Will you quote precisely the lines that run from the top of the material below to the line containing "return np.array([[c, -s, 0], [s, c, 0], [0, 0, 1]])", both ends included?

RECORDED DATA:
'''
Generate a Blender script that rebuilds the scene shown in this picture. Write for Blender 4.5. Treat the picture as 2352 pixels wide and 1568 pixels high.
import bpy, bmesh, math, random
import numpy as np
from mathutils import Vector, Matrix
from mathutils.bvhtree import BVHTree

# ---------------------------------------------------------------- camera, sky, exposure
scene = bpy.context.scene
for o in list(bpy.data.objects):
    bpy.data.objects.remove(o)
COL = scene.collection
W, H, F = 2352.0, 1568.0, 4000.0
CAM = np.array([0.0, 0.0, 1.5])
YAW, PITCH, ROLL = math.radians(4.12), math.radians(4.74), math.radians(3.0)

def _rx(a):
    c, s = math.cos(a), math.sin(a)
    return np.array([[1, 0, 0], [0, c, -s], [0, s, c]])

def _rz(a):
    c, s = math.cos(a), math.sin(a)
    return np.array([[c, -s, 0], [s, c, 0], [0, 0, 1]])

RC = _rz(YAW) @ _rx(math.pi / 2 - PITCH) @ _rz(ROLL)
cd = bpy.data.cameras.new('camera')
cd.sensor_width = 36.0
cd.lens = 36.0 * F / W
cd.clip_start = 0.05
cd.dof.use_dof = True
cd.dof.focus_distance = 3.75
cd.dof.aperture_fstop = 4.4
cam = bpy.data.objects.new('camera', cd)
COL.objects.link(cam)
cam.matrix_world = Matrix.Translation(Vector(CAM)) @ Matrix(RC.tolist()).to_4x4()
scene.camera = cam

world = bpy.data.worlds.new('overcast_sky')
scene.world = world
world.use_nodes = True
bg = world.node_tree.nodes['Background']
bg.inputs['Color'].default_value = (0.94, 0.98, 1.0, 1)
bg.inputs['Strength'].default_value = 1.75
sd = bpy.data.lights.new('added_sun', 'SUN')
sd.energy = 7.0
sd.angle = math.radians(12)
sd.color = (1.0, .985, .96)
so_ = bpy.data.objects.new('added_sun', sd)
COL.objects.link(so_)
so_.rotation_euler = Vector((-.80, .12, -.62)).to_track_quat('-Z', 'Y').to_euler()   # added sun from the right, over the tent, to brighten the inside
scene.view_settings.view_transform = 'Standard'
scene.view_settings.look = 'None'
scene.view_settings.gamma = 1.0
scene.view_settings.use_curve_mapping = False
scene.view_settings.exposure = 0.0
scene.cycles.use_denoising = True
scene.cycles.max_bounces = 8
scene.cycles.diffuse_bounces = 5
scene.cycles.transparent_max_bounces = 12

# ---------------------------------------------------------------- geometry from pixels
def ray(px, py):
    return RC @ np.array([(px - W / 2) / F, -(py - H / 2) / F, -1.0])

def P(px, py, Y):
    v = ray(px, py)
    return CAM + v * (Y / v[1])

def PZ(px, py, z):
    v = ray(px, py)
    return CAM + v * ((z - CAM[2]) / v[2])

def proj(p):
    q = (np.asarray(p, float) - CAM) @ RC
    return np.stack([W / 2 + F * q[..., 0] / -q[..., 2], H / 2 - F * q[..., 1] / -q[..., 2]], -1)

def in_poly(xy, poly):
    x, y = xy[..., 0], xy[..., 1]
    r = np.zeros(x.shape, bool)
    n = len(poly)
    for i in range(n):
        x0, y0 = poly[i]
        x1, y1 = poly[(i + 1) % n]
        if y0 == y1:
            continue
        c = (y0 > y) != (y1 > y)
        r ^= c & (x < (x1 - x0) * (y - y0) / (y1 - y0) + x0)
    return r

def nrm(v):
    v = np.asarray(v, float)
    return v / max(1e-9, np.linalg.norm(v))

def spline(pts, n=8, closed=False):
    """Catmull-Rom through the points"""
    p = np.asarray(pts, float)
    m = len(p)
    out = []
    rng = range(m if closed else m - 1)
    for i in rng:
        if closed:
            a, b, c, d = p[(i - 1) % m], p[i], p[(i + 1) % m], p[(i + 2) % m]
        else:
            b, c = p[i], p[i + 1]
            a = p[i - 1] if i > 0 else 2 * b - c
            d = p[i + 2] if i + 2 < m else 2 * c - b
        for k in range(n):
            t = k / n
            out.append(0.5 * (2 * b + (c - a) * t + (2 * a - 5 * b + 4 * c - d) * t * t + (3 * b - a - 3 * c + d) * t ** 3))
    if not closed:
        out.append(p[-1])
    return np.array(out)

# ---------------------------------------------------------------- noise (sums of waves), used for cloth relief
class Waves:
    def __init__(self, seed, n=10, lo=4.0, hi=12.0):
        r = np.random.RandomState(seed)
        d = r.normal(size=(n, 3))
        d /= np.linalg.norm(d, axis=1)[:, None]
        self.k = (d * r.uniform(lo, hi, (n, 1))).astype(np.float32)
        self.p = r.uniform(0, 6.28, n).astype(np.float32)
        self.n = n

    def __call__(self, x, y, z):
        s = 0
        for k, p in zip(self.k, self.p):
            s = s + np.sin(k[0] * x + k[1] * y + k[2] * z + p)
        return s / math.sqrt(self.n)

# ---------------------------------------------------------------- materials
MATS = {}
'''
RESPONSE:
Generate a Blender script that rebuilds the scene shown in this picture. Write for Blender 4.5. Treat the picture as 2352 pixels wide and 1568 pixels high.
import bpy, bmesh, math, random
import numpy as np
from mathutils import Vector, Matrix
from mathutils.bvhtree import BVHTree

# ---------------------------------------------------------------- camera, sky, exposure
scene = bpy.context.scene
for o in list(bpy.data.objects):
    bpy.data.objects.remove(o)
COL = scene.collection
W, H, F = 2352.0, 1568.0, 4000.0
CAM = np.array([0.0, 0.0, 1.5])
YAW, PITCH, ROLL = math.radians(4.12), math.radians(4.74), math.radians(3.0)

def _rx(a):
    c, s = math.cos(a), math.sin(a)
    return np.array([[1, 0, 0], [0, c, -s], [0, s, c]])

def _rz(a):
    c, s = math.cos(a), math.sin(a)
    return np.array([[c, -s, 0], [s, c, 0], [0, 0, 1]])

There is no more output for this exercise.